Chip, our resident adventurer, decided that we needed to go out on a ledge to ideally enjoy our packed lunch. So we clambered up behind him, helping our six children along, the remaining adults crawling quickly over a narrow lip of the rock after them. There we settled on a red rock precipice for  our meal, the adults and older kids hung their legs above the water and created a human fence to prevent the little ones from falling. Matthew dropped a carrot in the pool below, and presently Berto cried, "Look, a lobster!" It was a crawdad. He had grabbed the veggie and was ambling along the rocks with his prize.

It was all shade at first in our precarious dining space, but presently the sun broke above us. It was time for a swim.

There's a country song called Something About a Truck from Kip Moore with this verse that goes:

Something about a creek around 2 am
After a few of those beers, you wanna dive right in
You don't need no clothes, just hang em on a limb!
Something about a creek around 2 am

I hear that verse when Matthew is playing his country music, and I say to him, "That man has never been in a creek at 2 am. At 2 pm it's cold! If you wanted to go skinny dippin in a creek at 2 am, I'd say, 'You first!' and push you right in." Still, he's the only one who could persuade me, but it would definitely take a couple craft beers. (I'm selective but a light weight.)

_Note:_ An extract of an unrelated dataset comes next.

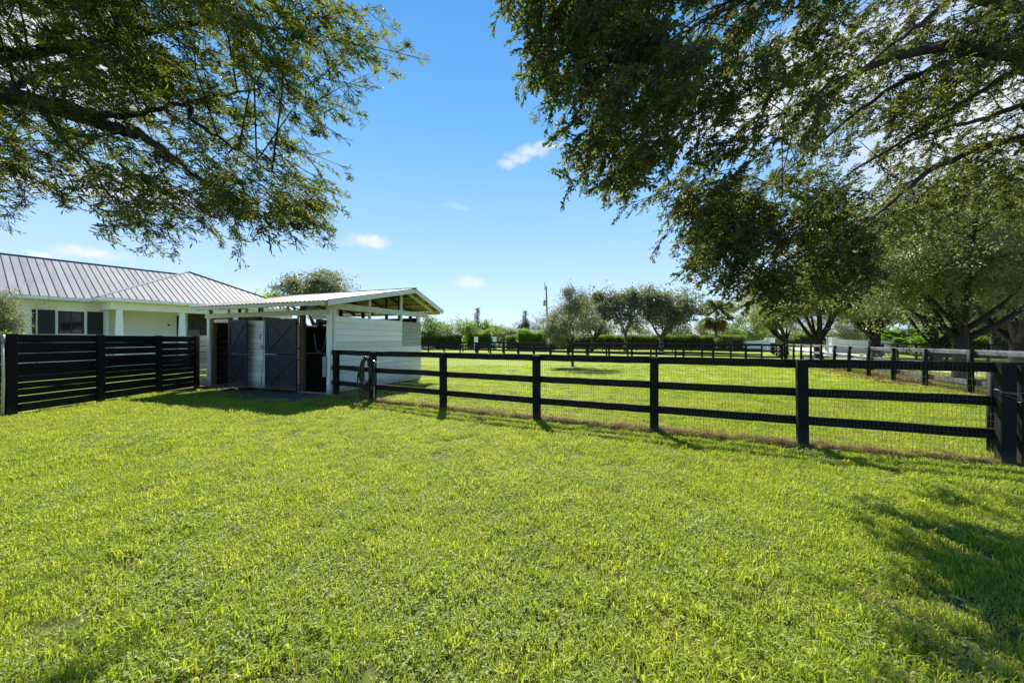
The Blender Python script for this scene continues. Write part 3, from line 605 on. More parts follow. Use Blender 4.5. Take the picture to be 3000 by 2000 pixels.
bd('fascia', SH(-.3, bF, zF - .095), SH(6.2, bF, zF - .095), .13, .03, 'trim_wood', segs=4)
for b_ in (4.85, 6.1): bd('lookout', SH(-.44, b_, rz(b_) - .1), SH(-.05, b_, rz(b_) - .1), .1, .05, 'trim_wood')
# rubber mats
def mat_obj(pts, label):
    mb = MB(); P = [gnd(*p) for p in pts]; mb.prism([(p.x, p.y, .006) for p in P], (0, 0, 1), .02); o = mb.build('rubber_mat', 'rubber', origin=P[0])
    tag(o, label, 'mat', 'rubber mats before the stall openings'); return o
mat_obj([(721, 1178), (786, 1183), (952, 1165), (962, 1156), (872, 1144)], 'dusty black rubber mat on the ground before the right-hand stall opening')
mat_obj([(545, 1140), (560, 1153), (650, 1148), (712, 1133), (640, 1124)], 'dark rubber mat on the ground before the left-hand stall opening')

# hose on the fence post
ho = thing('garden_hose', 'black garden hose coiled over the fence post beside the stable', 'hose', (-4.2, 10.7, 1.2))
hr = random.Random(5)
for k in range(13):
    mb = MB(); w_ = hr.uniform(.10, .25); hgt = hr.uniform(.36, .53); cx = -4.2 + hr.uniform(-.03, .05); cy = 10.67 + hr.uniform(-.06, .02); tp = 1.3 + hr.uniform(-.04, .03); tl = hr.uniform(-.12, .12)
    pts = []
    for i in range(33):
        t = 2 * math.pi * i / 32; x = w_ * math.sin(t) * (1 - .25 * math.cos(t)); zz = hgt * math.cos(t)
        pts.append((cx + x + tl * zz, cy + .03 * math.sin(2 * t + k), tp - hgt + zz))
    mb.tube(pts, .0155, 7, cap=False); mb.build('hose_loop', 'hose', ho, True)
MB().tube([(-4.3, 10.66, .5), (-4.38, 10.62, .3), (-4.33, 10.6, .1), (-4.25, 10.58, .02), (-4.1, 10.55, .02)], .0125, 7).build('hose_end', 'hose', ho, True)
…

And how right I am. We started wading out in the water, and I felt like my body was going to seize up. Meanwhile Chip was trying to catch crawdads by letting them clamp down on his finger. Holly submerged quickly and wisely kept most of her body under. Then Chip swam all the way across the pool to explore a cave. Matthew didn't want to swim; his lean body has no fat to protect him against the chill. I was dying for a swim; it'd been so long. After a short breast stroke, however, my hollers of misery were echoing off the red rock. Matthew snapped a picture after my dip:


Chip heard me shrieking from the cave and asked what was wrong. "Nothing...she's just cold!" Holly called to him.

Something about a creek around 2 am, my foot...though maybe with a proper bathing suit or no clothes it's better. My plastered and dripping jean shorts and T-shirt weren't helping.

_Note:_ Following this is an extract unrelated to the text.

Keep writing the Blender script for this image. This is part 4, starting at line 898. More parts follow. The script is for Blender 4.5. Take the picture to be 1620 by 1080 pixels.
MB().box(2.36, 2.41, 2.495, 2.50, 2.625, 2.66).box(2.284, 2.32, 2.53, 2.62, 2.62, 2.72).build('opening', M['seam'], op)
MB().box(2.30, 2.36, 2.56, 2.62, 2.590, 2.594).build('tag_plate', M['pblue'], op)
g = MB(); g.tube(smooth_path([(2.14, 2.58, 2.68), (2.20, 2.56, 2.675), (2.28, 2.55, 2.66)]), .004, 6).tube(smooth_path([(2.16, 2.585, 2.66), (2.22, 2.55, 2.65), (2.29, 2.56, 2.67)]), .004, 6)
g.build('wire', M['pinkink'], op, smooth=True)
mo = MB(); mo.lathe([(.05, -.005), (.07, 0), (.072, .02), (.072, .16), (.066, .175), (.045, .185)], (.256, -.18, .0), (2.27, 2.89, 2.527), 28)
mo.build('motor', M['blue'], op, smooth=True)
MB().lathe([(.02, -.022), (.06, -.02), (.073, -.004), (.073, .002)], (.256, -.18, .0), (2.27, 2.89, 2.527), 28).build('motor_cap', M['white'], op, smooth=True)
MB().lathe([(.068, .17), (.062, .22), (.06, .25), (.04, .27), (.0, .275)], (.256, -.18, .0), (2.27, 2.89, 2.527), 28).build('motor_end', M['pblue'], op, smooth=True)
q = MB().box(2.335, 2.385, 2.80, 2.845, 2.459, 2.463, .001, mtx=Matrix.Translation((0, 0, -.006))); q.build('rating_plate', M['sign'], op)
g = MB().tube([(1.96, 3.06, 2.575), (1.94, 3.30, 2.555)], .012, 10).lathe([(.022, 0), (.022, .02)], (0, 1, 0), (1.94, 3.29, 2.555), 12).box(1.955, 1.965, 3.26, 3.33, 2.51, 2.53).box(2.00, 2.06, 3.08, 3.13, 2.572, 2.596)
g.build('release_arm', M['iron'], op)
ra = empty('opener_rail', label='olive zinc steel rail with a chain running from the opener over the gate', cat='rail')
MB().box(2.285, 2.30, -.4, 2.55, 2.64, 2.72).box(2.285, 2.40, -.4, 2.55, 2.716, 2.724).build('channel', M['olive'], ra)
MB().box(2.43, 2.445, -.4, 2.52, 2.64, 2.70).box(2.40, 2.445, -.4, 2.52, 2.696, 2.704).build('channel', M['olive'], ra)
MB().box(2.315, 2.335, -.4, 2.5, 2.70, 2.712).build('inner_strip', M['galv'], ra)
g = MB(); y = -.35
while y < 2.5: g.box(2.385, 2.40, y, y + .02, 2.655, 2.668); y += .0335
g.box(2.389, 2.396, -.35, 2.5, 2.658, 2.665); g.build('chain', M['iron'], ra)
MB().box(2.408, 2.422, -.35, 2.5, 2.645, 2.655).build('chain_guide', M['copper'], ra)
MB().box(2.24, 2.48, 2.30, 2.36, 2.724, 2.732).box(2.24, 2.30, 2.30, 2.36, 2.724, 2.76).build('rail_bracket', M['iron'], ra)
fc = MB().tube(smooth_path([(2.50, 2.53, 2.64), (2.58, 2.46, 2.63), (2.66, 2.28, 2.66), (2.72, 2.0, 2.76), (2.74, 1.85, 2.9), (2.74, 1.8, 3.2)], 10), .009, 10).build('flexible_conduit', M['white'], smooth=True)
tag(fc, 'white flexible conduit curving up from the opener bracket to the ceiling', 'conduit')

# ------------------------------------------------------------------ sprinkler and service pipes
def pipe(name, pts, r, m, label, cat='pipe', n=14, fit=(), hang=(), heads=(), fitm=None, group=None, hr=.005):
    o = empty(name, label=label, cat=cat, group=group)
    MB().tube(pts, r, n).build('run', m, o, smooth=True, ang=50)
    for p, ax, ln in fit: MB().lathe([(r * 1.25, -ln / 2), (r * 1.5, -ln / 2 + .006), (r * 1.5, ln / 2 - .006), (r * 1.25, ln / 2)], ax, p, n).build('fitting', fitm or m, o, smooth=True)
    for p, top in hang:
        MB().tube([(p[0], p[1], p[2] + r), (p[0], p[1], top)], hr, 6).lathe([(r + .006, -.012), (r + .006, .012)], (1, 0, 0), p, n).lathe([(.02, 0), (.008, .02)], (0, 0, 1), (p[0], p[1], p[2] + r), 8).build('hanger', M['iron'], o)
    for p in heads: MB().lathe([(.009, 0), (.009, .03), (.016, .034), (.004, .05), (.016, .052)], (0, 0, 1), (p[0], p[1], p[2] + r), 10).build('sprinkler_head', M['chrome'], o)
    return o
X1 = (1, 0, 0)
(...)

Eventually, I found my courage, and getting down in the cold, I stayed down. I had a good swim while Holly, a great and once competitive swimmer, volunteered to water taxi the kids on her back to the cave, and Matthew stood still and alone in a little shaded bay of his own and lured fish with bits of carrot...until they got wise to him.

As we swam bits of white fluff from the cottonwood trees drifted continually by on the breeze, dragonflies lined up on a floating twig, small fish approached our toes and birds skimmed the water with their beaks to catch lunch.

It was a beautiful spot, in hues of blue and green and red, and the jolting drive and hot hike were nothing to the adventure of a good swimming hole, but eventually it was time to face the road again.

On the hike out we passed groups of young people in bikinis and swimming trunks, the young men hauling coolers of beer between them, looking sure of a good time (something about a creek...).

Just as we were getting dry, we jumped back in to play on the rope swing at the first swimming hole. We got muddy and wet, and our toes sank into the sediment on the bottom, sending big clouds of dirt spreading across the water. But I have a soft spot for rope swings, and so does Chip, apparently. I reminisced about the thick barge rope over our creek in Tennessee, how we could sit in its large loop. He talked about childhood summers in Pennsylvania, canoe trips and expeditions to find the best rope swing each year.

Memories such as those and these must be made. You have to grab adventure by the horns, no matter how tiresome it is to pack lunches and water, lather four kids with sunscreen, and see the mess of a van you rode home on. My city kids, so thrilled to explore caves and watch crawdads and fling themselves into water from a rope swing, need a lot more time in the God-given country. And where better than Arizona?